Managing your finances and your wealth means balancing a wide array of concerns - preserving and growing your assets, managing risk and planning for change. That requires advisors that understand each of these issues and are able to work with you to develop a comprehensive set of solutions.

Wealth Management

Accel Wealth Management, LLC is dedicated to providing a comprehensive, goal-based, wealth management system. As a client of our firm, you benefit from the skill and expertise of our network of advisors managing more than $900 million in assets. As investment advisors, we have a fiduciary responsibility to our clients, at all times, and take that responsibility very seriously.

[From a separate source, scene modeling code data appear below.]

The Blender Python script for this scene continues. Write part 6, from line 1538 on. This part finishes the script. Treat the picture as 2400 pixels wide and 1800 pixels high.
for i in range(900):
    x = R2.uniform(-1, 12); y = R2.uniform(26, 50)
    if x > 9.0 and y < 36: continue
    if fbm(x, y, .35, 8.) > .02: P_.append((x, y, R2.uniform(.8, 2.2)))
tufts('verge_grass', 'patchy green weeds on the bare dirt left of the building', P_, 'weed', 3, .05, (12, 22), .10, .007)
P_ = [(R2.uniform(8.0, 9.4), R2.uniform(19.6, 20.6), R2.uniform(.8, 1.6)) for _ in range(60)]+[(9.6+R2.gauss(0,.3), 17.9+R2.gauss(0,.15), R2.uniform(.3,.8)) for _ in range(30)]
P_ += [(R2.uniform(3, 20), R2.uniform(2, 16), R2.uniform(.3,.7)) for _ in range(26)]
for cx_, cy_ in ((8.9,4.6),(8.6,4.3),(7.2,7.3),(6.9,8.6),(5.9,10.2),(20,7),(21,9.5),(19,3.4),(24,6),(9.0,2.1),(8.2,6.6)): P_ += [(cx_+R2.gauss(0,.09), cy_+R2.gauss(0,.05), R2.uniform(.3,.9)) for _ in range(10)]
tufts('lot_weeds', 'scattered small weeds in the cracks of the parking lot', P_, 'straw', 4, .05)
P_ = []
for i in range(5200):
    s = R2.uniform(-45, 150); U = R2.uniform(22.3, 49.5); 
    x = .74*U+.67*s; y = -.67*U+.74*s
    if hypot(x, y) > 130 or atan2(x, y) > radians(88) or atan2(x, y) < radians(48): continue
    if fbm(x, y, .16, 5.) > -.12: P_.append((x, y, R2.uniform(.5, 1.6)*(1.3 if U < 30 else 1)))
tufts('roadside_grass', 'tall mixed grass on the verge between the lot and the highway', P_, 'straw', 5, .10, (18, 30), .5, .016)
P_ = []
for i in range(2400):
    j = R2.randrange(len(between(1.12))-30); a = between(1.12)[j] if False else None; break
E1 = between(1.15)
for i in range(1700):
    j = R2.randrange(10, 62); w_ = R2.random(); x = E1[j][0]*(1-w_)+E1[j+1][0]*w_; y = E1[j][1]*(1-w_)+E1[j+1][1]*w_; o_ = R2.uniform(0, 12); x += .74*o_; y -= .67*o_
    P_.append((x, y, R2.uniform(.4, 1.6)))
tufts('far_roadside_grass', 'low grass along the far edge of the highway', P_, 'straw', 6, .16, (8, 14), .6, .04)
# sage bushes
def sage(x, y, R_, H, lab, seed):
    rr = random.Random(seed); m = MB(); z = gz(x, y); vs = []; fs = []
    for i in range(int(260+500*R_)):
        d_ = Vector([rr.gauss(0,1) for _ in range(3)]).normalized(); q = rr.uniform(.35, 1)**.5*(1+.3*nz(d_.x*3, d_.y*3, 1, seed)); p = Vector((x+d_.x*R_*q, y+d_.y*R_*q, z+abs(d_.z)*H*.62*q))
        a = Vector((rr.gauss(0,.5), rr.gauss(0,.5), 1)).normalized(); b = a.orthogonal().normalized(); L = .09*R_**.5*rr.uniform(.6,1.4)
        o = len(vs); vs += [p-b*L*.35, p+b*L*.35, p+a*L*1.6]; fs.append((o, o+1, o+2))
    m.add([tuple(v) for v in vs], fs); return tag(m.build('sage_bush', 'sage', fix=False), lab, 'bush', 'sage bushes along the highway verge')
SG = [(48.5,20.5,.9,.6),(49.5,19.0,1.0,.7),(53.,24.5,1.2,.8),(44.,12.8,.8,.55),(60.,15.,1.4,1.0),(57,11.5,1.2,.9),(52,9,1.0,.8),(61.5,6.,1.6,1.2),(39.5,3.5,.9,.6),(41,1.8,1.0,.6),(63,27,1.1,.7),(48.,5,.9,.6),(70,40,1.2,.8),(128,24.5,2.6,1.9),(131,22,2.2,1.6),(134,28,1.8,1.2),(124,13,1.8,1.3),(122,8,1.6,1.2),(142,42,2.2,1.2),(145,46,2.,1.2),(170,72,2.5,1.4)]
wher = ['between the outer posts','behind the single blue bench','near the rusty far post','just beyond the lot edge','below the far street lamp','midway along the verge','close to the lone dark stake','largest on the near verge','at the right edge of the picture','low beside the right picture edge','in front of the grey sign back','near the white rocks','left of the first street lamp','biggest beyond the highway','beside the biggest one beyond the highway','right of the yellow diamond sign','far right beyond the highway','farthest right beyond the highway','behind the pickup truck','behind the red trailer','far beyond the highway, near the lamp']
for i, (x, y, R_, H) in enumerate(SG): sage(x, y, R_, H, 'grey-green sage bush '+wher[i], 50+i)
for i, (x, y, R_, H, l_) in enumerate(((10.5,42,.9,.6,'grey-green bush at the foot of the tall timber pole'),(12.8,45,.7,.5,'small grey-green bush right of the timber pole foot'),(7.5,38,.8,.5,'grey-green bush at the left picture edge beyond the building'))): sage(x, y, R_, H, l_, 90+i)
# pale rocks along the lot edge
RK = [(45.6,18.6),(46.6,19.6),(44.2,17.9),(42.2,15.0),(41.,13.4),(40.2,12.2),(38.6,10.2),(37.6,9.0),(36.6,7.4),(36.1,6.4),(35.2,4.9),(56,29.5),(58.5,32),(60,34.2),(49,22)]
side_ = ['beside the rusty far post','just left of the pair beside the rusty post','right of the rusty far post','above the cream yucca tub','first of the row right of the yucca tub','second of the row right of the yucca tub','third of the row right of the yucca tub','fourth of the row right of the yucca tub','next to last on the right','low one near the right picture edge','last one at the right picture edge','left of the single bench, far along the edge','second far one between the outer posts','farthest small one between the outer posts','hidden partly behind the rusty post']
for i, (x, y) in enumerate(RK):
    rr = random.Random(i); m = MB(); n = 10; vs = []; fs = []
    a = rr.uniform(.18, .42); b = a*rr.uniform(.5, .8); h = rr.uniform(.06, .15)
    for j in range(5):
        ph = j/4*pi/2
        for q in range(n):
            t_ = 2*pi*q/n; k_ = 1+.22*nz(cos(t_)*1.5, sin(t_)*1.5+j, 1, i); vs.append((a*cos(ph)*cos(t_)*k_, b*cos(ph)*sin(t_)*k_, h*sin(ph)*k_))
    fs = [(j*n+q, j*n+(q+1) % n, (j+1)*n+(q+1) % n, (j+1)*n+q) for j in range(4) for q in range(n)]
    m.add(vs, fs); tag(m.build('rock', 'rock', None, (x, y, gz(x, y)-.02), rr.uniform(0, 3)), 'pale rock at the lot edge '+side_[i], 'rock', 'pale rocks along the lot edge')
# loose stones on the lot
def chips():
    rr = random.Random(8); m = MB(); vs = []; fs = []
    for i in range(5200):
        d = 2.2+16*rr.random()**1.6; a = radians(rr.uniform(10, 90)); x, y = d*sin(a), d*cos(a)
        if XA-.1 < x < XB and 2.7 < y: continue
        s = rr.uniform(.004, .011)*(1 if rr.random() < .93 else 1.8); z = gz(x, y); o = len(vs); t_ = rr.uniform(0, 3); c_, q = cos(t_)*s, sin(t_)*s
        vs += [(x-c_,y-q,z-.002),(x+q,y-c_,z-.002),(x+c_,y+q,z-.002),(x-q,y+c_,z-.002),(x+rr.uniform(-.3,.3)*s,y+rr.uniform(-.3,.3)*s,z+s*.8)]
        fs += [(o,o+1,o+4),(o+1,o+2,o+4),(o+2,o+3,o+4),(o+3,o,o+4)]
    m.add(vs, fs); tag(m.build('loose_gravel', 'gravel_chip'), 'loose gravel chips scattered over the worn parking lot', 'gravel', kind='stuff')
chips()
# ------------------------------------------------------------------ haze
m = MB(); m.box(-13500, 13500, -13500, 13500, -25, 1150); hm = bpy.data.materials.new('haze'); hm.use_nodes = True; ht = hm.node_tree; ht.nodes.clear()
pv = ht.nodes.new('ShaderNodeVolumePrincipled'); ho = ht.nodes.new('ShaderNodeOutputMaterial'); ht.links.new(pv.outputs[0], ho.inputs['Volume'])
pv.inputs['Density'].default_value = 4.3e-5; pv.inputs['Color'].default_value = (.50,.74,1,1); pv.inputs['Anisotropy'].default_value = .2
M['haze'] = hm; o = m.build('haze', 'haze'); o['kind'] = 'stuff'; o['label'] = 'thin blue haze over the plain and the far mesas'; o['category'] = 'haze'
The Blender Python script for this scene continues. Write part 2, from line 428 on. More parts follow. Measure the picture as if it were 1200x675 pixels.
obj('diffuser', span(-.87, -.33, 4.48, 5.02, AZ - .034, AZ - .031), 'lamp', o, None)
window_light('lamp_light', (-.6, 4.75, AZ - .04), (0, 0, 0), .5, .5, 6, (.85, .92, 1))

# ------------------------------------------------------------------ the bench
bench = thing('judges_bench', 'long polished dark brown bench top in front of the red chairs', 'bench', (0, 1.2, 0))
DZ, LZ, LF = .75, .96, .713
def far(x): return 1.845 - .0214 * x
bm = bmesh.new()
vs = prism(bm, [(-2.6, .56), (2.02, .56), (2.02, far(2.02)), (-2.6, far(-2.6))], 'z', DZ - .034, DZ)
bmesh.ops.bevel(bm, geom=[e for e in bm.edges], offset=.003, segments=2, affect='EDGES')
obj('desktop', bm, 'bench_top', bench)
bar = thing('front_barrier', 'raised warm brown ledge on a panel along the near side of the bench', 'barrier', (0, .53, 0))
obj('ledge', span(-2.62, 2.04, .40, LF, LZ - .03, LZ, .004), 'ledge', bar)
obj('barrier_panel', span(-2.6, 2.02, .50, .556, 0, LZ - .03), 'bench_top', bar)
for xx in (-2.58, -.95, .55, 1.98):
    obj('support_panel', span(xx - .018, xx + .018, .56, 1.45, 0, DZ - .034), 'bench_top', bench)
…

We believe that our value to you is created by working together to define your goals, quantify them, design a plan to reach them, monitor results and make adjustments along the way. 

Investment Philosophy:

Decisions on structure, implementation and monitoring of the investment strategy will be
influenced by these basic tenets:

  • Investors are risk averse – All investors have some level of aversion to risk. The only acceptable risk is that which is adequately compensated by potential portfolio returns.
  • Diversification – For every risk level there is an optimal combination of asset classes that will maximize returns. A diverse set of asset classes will be selected to manage risk. The proportionality of the mix of asset classes will determine the long-term risk and return characteristics of the investment strategy as a whole.
  • Equity Exposure – Equities offer the potential for higher long-term investment returns than cash or fixed income investments. Equities also tend to have more volatile performance. Equities also tend to have more volatile performance patterns. Investors seeking higher rates of return must increase the proportion of equities in their portfolio, while at the same time accepting greater risk.
  • Fixed Income Exposure – Fixed Income can serve an important role in managing risk in an investment program. Fixed income prices will remain under pressure as bond yields revert toward historical averages. Investors may need to be prepared to hold longer dated bonds until maturity and consider higher yielding bonds subject to rigorous credit analysis.
  • International Exposure – Investing globally can help to minimize overall portfolio risk due to the imperfect correlation between economies of the world. International equities also tend to have more volatile performance patterns than US Equities.
  • Hedging Strategies should be considered – Downside risk can be further reduced by the utilization of hedging strategies such as inverse bond ETF’s to manage interest rate risk and Alternative Asset Classes to manage equity risk

Therefore, the basic underlying investment strategy will be to optimize the risk-return relationship appropriate to your needs and goals using a globally diverse allocation to a variety of asset classes, and reevaluate investment objectives and goals periodically.

Our Process:

Organize

  • Roles & responsibilities of all involved parties (fiduciaries and non-fiduciaries) are defined, documented and acknowledged
  • Investments are managed in accordance with applicable laws, trust documents, and written investment policy statement (IPS)
  • Service agreements and contracts are in writing

Formalize

  • Time horizon & cash flow demands have been identified
  • Risk level has been established
  • An expected modeled return to meet investment objectives has been identified
  • Selected asset classes are consistent with the risk, return and time horizon
  • There is an IPS in place defining implementation and monitoring of the investment strategy

Implement

  • The investment strategy is implemented in compliance with the required level of prudence
  • Our due diligence process is followed in selecting service providers, including the custodian

Monitor

  • Periodic review comparing investment performance against an appropriate index, peer group and IPS objectives
  • Periodic reviews are made of qualitative and/or organizational changes of parties involved
  • Fees for investment managers are reasonable and consistent with agreements and all applicable laws
  • Periodic review of the organization’s effectiveness in meeting its fiduciary responsibilities & performance expectations

It is important to recognize that investment management strategies cannot control or guarantee investment return. Effective investment management strategies can help to mitigate certain types of risk.